Vatanımız, en temel ortak değerimizdir. Tüm işleyişine itiraz edebiliriz, baştan sonra değiştirmek isteyebiliriz ama devletimiz de bir etnisitenin, bir sınıfın baskı aracı değil ortak aklımızın, ortak tarihsel çabamızın tezahürü olarak görülmek mecburiyetinde. Vatan ve devlet konularında fikir birliğimiz olursa meseleyi çözmek çok daha kolay. Öyle sanıyorum ki, süreci başlatan Nevruz Bildirisi’nden maksat da, ortak değerlerimizin altının çizilmesiydi. Ama görünen o ki, “aracılar” ve Kandil ortak değerleri haiz değiller, süreci yürütmeye çalışmaktan daha ziyade bozma gayretindeler. Şüphesiz vatan ve devlet konularında fikir birliği olmasa bile kanın durması adına riskler almak icap eder. Bu farklı prosedürlerin işleyeceği, şimdikiyle karıştırılmaması gereken bambaşka bir konu. Gelinen noktada, bu şekilde yol alınırsa Çözüm Süreci’nin çatışma zamanlarından pek farklı olmayacağı anlaşılmış durumda. Devlet ve Hükümet sözcülerinin söylediklerine bakılırsa, henüz vatan ve devlet değerlerinde ortaklaşacak muhataplar bulabileceğinden umudu kesmiş değiller.

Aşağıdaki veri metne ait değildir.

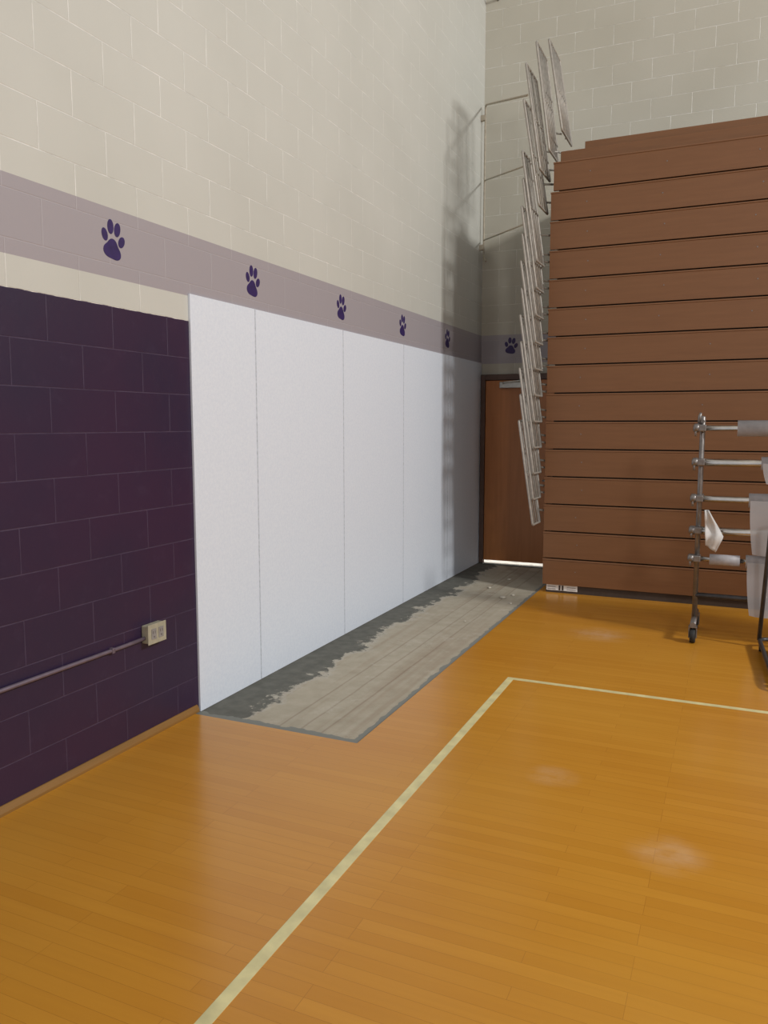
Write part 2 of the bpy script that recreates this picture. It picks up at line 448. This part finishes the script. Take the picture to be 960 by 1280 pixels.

Çözüm Süreci’ni tıpkı Nevruz Bildirisi’ndeki aslına uygun olarak düşünmeye çalışan, Türklerin ve Kürtlerin demokratik bir ülkede özgürce ve kardeşçe yaşamasını isteyen, Kürt meselesinin çözümünü demokrasinin güçlenmesinde arayan, yerli bir bakışla, buralı ve bizden biri gibi kavrayan, örgütü silah bırakmaya ikna gücü ve yeteneği olan HDP’lilerin olduğu muhakkak. İstenen, artık onların sahne alması… Bakalım başarabilinecek mi?